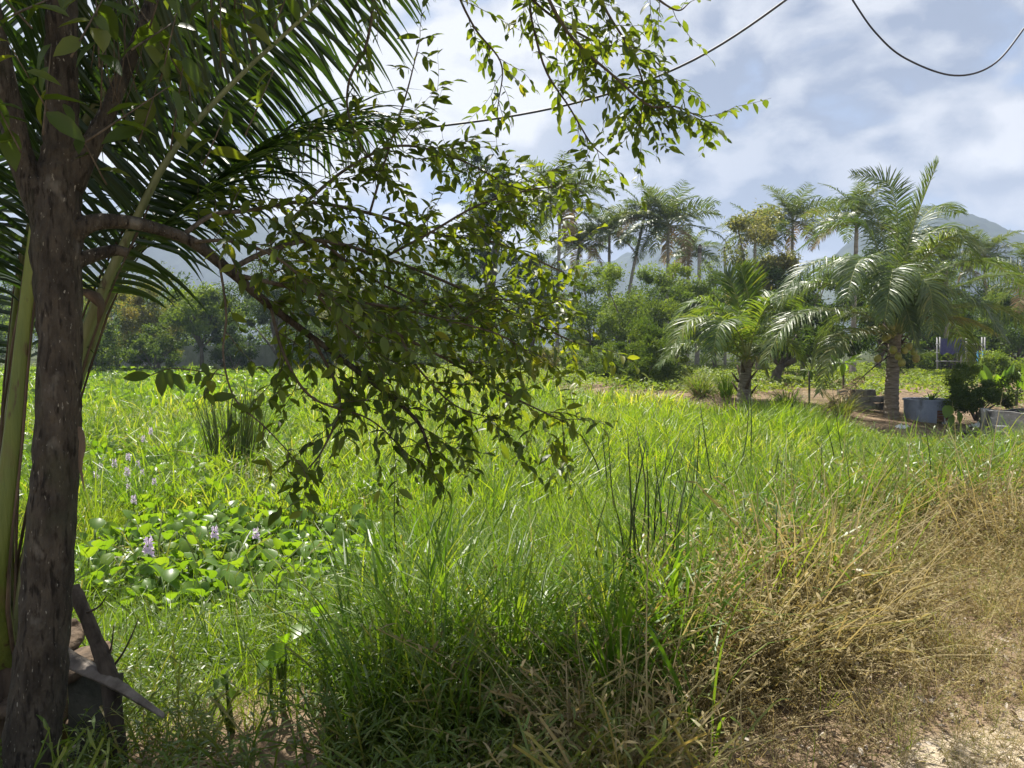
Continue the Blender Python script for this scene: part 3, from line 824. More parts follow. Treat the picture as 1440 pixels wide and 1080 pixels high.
tree('tree', 'darker bushy tree beneath the two bare trunks', 'tree', 1004, 380, 96, 52, M['crown_mid'], .1, 4800, .15, GM, seed=13)
tree('tree', 'tree with greyish glossy leaves behind the young palm', 'tree', 1068, 318, 128, 46, M['crown_grey'], .2, 6500, .2, None, seed=14, wl=.45)
tree('tree', 'leafy tree between the glossy tree and the fruiting palm', 'tree', 1130, 378, 130, 44, M['crown_dark'], .15, 5000, .16, None, seed=15)
tree('bush', 'big dark feathery bush at the edge of the brown earth', 'bush', 908, 452, 138, pix(G(905, 549))[2], M['crown_mid'], .02, 11000, .10, None, G(905, 546), seed=16, flatb=1, wl=.32, nclump=70, droop=-.4)
tree('mango_tree', 'low spreading tree with a short thick trunk behind the young palm', 'tree', 1130, 448, 210, pix(G(1090, 541))[2], M['crown_dark'], .38, 4200, .24, None, G(1090, 541), seed=17, wl=.34, droop=.7, lean=1.0, trunk_r=.2)
tree('tree', 'dark tree mass directly behind the fruiting palm crown', 'tree', 1240, 345, 150, 52, M['crown_dark'], .12, 6000, .18, None, seed=18)
tree('tree', 'dark tree behind the shed poles and indigo tarpaulin', 'tree', 1330, 400, 170, 60, M['crown_dark'], .0, 8500, .17, None, seed=19)
tree('tree', 'green tree right of the blue ladder', 'tree', 1432, 408, 150, 56, M['crown_mid'], .0, 8500, .17, None, seed=20)
tree('bush', 'rounded dark green bush between the blue tub and the concrete tank', 'bush', 1372, 520, 100, pix(G(1371, 604))[2], M['crown_mid'], .18, 8000, .055, None, G(1371, 600), seed=21, wl=.5, nclump=60, forks=7)
GS = 'low shrubs at the back of the field'
tree('bush', 'low pale shrub at the back of the field below the palms', 'bush', 772, 492, 66, 48, M['crown_olive'], .0, 2600, .10, GS, seed=22)
tree('bush', 'low bright shrub left of the big dark bush', 'bush', 826, 486, 74, 44, M['crown_bright'], .0, 3000, .10, GS, seed=23)
tree('bush', 'small creeping shrub touching the left side of the big dark bush', 'bush', 856, 500, 60, 38, M['crown_mid'], .0, 2600, .09, GS, seed=24)
tree('bush', 'dark shrub at the foot of the grey wall', 'bush', 330, 462, 70, 55, M['crown_dark'], .0, 3000, .14, GS, seed=25)
tree('bush', 'dense shrub under the dark spreading tree', 'bush', 440, 452, 110, 55, M['crown_dark'], .0, 4500, .14, GS, seed=26)
tree('bush', 'green shrub behind the lowest overhanging leaves', 'bush', 560, 455, 130, 55, M['crown_mid'], .0, 4500, .14, GS, seed=27)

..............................

• _REQUIRED WORK_:
Working from the material above, transcribe it exactly while omitting pictures.

• _RESPONSE TO THIS EXERCISE_:
Continue the Blender Python script for this scene: part 3, from line 824. More parts follow. Treat the picture as 1440 pixels wide and 1080 pixels high.
tree('tree', 'darker bushy tree beneath the two bare trunks', 'tree', 1004, 380, 96, 52, M['crown_mid'], .1, 4800, .15, GM, seed=13)
tree('tree', 'tree with greyish glossy leaves behind the young palm', 'tree', 1068, 318, 128, 46, M['crown_grey'], .2, 6500, .2, None, seed=14, wl=.45)
tree('tree', 'leafy tree between the glossy tree and the fruiting palm', 'tree', 1130, 378, 130, 44, M['crown_dark'], .15, 5000, .16, None, seed=15)
tree('bush', 'big dark feathery bush at the edge of the brown earth', 'bush', 908, 452, 138, pix(G(905, 549))[2], M['crown_mid'], .02, 11000, .10, None, G(905, 546), seed=16, flatb=1, wl=.32, nclump=70, droop=-.4)
tree('mango_tree', 'low spreading tree with a short thick trunk behind the young palm', 'tree', 1130, 448, 210, pix(G(1090, 541))[2], M['crown_dark'], .38, 4200, .24, None, G(1090, 541), seed=17, wl=.34, droop=.7, lean=1.0, trunk_r=.2)
tree('tree', 'dark tree mass directly behind the fruiting palm crown', 'tree', 1240, 345, 150, 52, M['crown_dark'], .12, 6000, .18, None, seed=18)
tree('tree', 'dark tree behind the shed poles and indigo tarpaulin', 'tree', 1330, 400, 170, 60, M['crown_dark'], .0, 8500, .17, None, seed=19)
tree('tree', 'green tree right of the blue ladder', 'tree', 1432, 408, 150, 56, M['crown_mid'], .0, 8500, .17, None, seed=20)
tree('bush', 'rounded dark green bush between the blue tub and the concrete tank', 'bush', 1372, 520, 100, pix(G(1371, 604))[2], M['crown_mid'], .18, 8000, .055, None, G(1371, 600), seed=21, wl=.5, nclump=60, forks=7)
GS = 'low shrubs at the back of the field'
tree('bush', 'low pale shrub at the back of the field below the palms', 'bush', 772, 492, 66, 48, M['crown_olive'], .0, 2600, .10, GS, seed=22)
tree('bush', 'low bright shrub left of the big dark bush', 'bush', 826, 486, 74, 44, M['crown_bright'], .0, 3000, .10, GS, seed=23)
tree('bush', 'small creeping shrub touching the left side of the big dark bush', 'bush', 856, 500, 60, 38, M['crown_mid'], .0, 2600, .09, GS, seed=24)
tree('bush', 'dark shrub at the foot of the grey wall', 'bush', 330, 462, 70, 55, M['crown_dark'], .0, 3000, .14, GS, seed=25)
tree('bush', 'dense shrub under the dark spreading tree', 'bush', 440, 452, 110, 55, M['crown_dark'], .0, 4500, .14, GS, seed=26)
tree('bush', 'green shrub behind the lowest overhanging leaves', 'bush', 560, 455, 130, 55, M['crown_mid'], .0, 4500, .14, GS, seed=27)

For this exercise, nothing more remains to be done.